A "6500K" light source is supposed to be roughly equivalent to sunlight
illumination (there are other conditions that go along with that, but that
will do for now)
I do beg to differ, since sun's surface temperature and color temp.
of direct sunlight outside Earth's atmosphere is more like 5800 K.
Overcast days appear to me to be less bluish than 6500K lamps - I have
liking to consider "typical overcast conditions" to be 6000K even.
5500 is supposed to be some sort of typical of direct sunlight plus "to
relevant extent" light reflected towards illuminmation of
sunlight-iluminated photography subjects by "blue sky" and clouds.
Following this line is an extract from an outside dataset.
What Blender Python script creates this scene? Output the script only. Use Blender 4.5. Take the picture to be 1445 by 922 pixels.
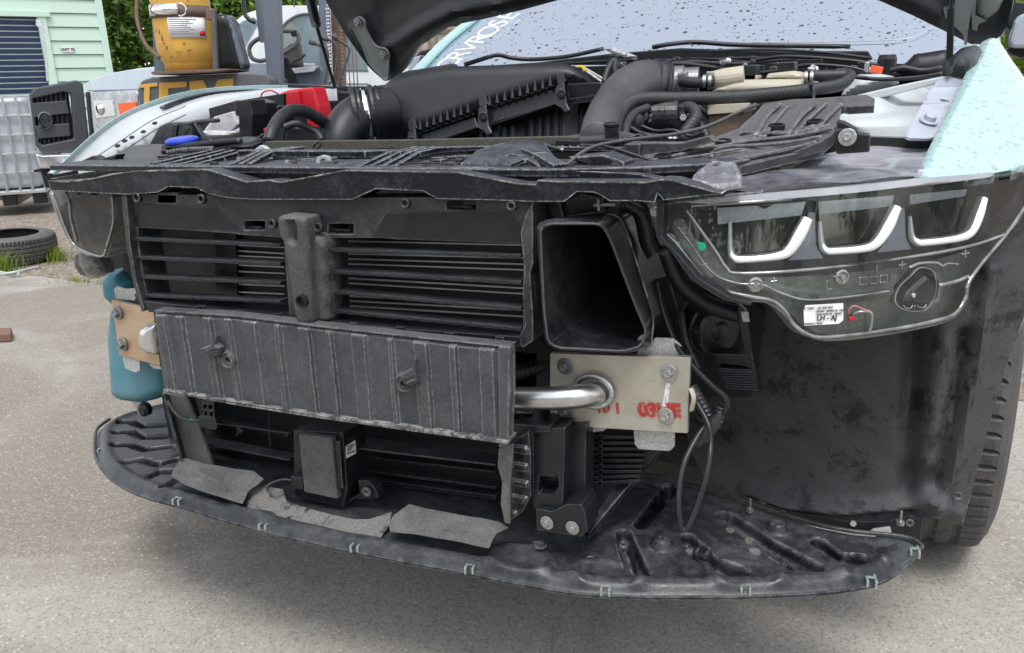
import bpy, bmesh, math, random
import numpy as np
from mathutils import Vector, Matrix
from mathutils.geometry import tessellate_polygon
random.seed(7); rng = np.random.default_rng(7)
SC = bpy.context.scene
COL = SC.collection
for _o in list(bpy.data.objects):
    bpy.data.objects.remove(_o)

# ------------------------------------------------------------------ camera
F_PX = 1150.8
PIT, YAW, ROL = [math.radians(a) for a in (16.396, 24.758, 2.034)]
CAM = np.array([.743, -.9595, .955])
_F = np.array([-math.sin(YAW), math.cos(YAW), 0]); _R = np.array([math.cos(YAW), math.sin(YAW), 0]); _U = np.array([0, 0, 1.])
FW = _F*math.cos(PIT) - _U*math.sin(PIT); _up = _F*math.sin(PIT) + _U*math.cos(PIT)
CR = _R*math.cos(ROL) - _up*math.sin(ROL); CU = _R*math.sin(ROL) + _up*math.cos(ROL)
cd = bpy.data.cameras.new('camera'); cam = bpy.data.objects.new('camera', cd); COL.objects.link(cam)
cd.sensor_width = 36; cd.lens = F_PX/1445*36; cd.clip_start = .05; cd.clip_end = 500
m = Matrix(((CR[0], CU[0], -FW[0], CAM[0]), (CR[1], CU[1], -FW[1], CAM[1]), (CR[2], CU[2], -FW[2], CAM[2]), (0, 0, 0, 1)))
cam.matrix_world = m
SC.camera = cam
# ------------------------------------------------------------------ light
SUN_EL, SUN_AZ = math.radians(64), math.radians(152)     # azimuth: direction the light comes from, clockwise from +Y
w = bpy.data.worlds.new('World'); SC.world = w; w.use_nodes = True
nt = w.node_tree; bg = nt.nodes['Background']
sky = nt.nodes.new('ShaderNodeTexSky'); sky.sky_type = 'NISHITA'; sky.sun_disc = False
sky.sun_elevation = SUN_EL; sky.sun_rotation = SUN_AZ; sky.air_density = 1.0; sky.dust_density = 1.0; sky.ozone_density = 1.0
hs = nt.nodes.new('ShaderNodeHueSaturation'); hs.inputs['Saturation'].default_value = .30
nt.links.new(sky.outputs[0], hs.inputs['Color']); nt.links.new(hs.outputs[0], bg.inputs['Color'])
bg.inputs['Strength'].default_value = .15
sd = bpy.data.lights.new('sun', 'SUN'); sd.energy = 1.15; sd.angle = math.radians(20); sd.color = (1, .98, .95)
sun = bpy.data.objects.new('sun', sd); COL.objects.link(sun)
_d = Vector((math.sin(SUN_AZ)*math.cos(SUN_EL), math.cos(SUN_AZ)*math.cos(SUN_EL), math.sin(SUN_EL)))
sun.rotation_euler = _d.to_track_quat('Z', 'Y').to_euler()
SC.view_settings.view_transform = 'Standard'; SC.view_settings.look = 'None'
SC.view_settings.exposure = 1.0; SC.view_settings.gamma = 1
SC.cycles.max_bounces = 8; SC.cycles.transparent_max_bounces = 12
SC.cycles.diffuse_bounces = 4; SC.cycles.glossy_bounces = 4; SC.cycles.transmission_bounces = 6
SC.cycles.use_denoising = True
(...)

I do sense some mention of to some extent using a "UV/Haze" filter to
attenuate UV to an extent such that spectral response of "daylight color
slide film" after modification by such a filter to result in a spectral
response closer to that of human vision.
and is fairly close to the "equal energy" white (a light
source that's flat in terms of energy across the visible spectrum).
I do find "equal energy/power per unit wavelength version-of-white"
to have "correlated color temperature" of 5455 K or by some accounts
closer to 5400, maybe around 5420 or possibly as low as in the upper
5300's.
Anything lower than that is basically biasing the white more toward the
yellow, and eventually red, end of the spectrum, and will appear
"warmer" (more yellow/orange/red) to the eye. Much above 6500K,
and the light source is turning distinctly blue, and so appears "colder."
Your eye adapts to anything that's reasonably "white," though, if it's the
only (or primary) source in the field of view, so after a while you don't
really notice that anything is wrong (unless you have some other source
to compare colors to).
What about 4100 or for that matter even if that needs 4300-4400 K
("mildly overheated" "cool white" fluorescent lamp") appearing to be
white? And "direct midday sunlight" in Philadelphia and nearby suburbs
appears to me to achieve color temperature mostly 4400-4800 K, but
"sometimes gets as high as 5100" as I see things here. I consider 5200 K
to be an extreme of Washington DC on a favorably clear-air day close to
"high noon"and close to "summer solstice", and 5400 K to be high side of
"direct sunlight" from sun-at-zenith at lower altitude/elevation with
low-side existence of whatever causes haze.
As a result, I expect illumination onto a planar surface that direct
sunlight is perpendicularly illuminating without obstructions to "light
from ther sky" to average at 5500 K, maybe closer to 5775-5800 K in
more-ideal situations of lack of cloud presence with sun at least
30-45-or-whatever degrees above horizon, or-similar...
And "idealized 5500K daylight" still appears to me to be
best-photographed in when the film is "color slide film" or "color movie
film" uf a UV-attenuating filter is deployed in order to make the "roughly
below-440-nm-spectral-response" of the film plus photographinh optics
including filters more like that of human vision. That part does require
attenuation of wavelengths near 400 nm and in the upper and mid-upper
300's of nm (including 350-360 and 390-390's).